While the NATO foreign ministers were discussing the Ukraine war in Bucharest, fighting south of the town of Bakhmut in the Donbass continued on Wednesday with an unprecedented intensity. A lot is at stake: If the Russian troops succeed in breaking through the Ukrainian defense line at Bakhmut – as they did at two other strategically important points – the danger increases that Russia will advance into the largely unprotected rear of Ukraine.

At the same time, the rocket fire on Ukrainian energy infrastructure continues: millions of Ukrainians are now sitting in the dark and in the cold. Winter is just beginning in the country. In Kyiv, the daytime temperatures are currently around minus two degrees Celsius, at night it’s minus six degrees. “This is a terrible start of winter for Ukraine,” NATO chief Jens Stoltenberg said in Bucharest.

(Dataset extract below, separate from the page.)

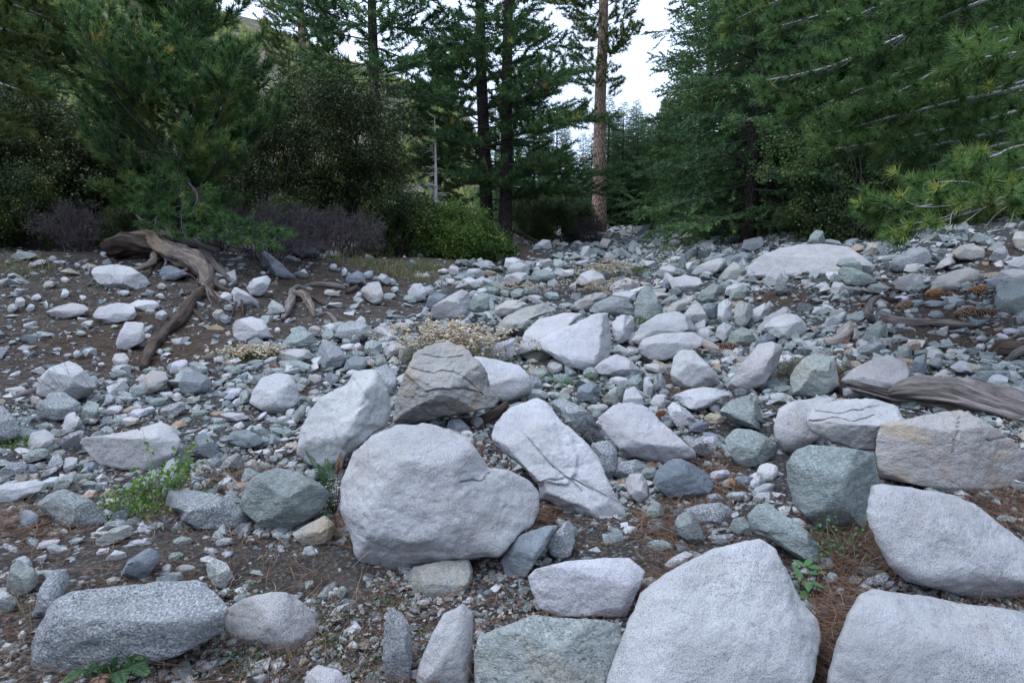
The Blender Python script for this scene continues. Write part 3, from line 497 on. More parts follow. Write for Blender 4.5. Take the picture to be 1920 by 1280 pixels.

A race against time has now begun for Ukraine. The crucial question here is: will the Ukrainian armed forces, after important military successes recently in the south near Cherson, succeed in preventing Moscow from further widespread destruction of the infrastructure so that the supply of civilians does not finally collapse at some point.

The need of the people urges action. The NATO foreign ministers therefore decided to significantly increase practical aid for the country: Fuel, hundreds of generators and transformers, but also blankets, ambulances and material for repairing destroyed energy infrastructure are to be delivered.

This is important. But it is not what the foreign ministers promised in their official joint statement at this meeting. It will help Ukraine, it says, “to strengthen its resilience, protect its people and counter the disinformation campaigns and lies”.

At dinner with his NATO colleagues on Tuesday evening, Ukraine’s Foreign Minister Dmytro Kuleba clearly formulated what his country urgently needs to protect the people: “In short: patriots and transformers are what Ukraine needs most.” And he added : “We welcome what has been done so far, but the war goes on.” It is not easy to find thousands of transformers and generators quickly, but the NATO countries at least want to try.

In contrast, the Ukraine has so far encountered granite with the alliance when it comes to the state-of-the-art Patriot air defense system of the type PAC 3. At the same time, Ukraine urgently needs a powerful anti-aircraft defense system so that it can keep Russian drones, fighter jets, cruise missiles and ballistic missiles from destroying its electricity, gas and water plants.

The Patriot anti-aircraft systems are more effective than the German Iris-T anti-aircraft missiles and the United States’ Nasams, which have previously been delivered in small numbers. Their destructive power is greater, they fly up to 160 kilometers and they can also disable ballistic missiles. However, such a guided missile costs up to five million euros and requires 70 to 90 well-trained soldiers to operate the system. The training could take weeks.

But Foreign Minister Annalena Baerbock (Greens), who is certainly one of Ukraine’s strongest supporters in the federal government, put on the brakes. She referred to the delivery of the Iris and the protection of Alliance territory, with Patriots playing an important role in air defense. In purely formal terms, both arguments are correct.

But they don’t convince the Ukraine: So far, only a copy of the Iris T has been delivered, which is far too few and, moreover, Russia would not be able to seriously attack a NATO country at the moment. “The Patriots should now be deployed where they are most needed – in Ukraine,” a senior military official told WELT.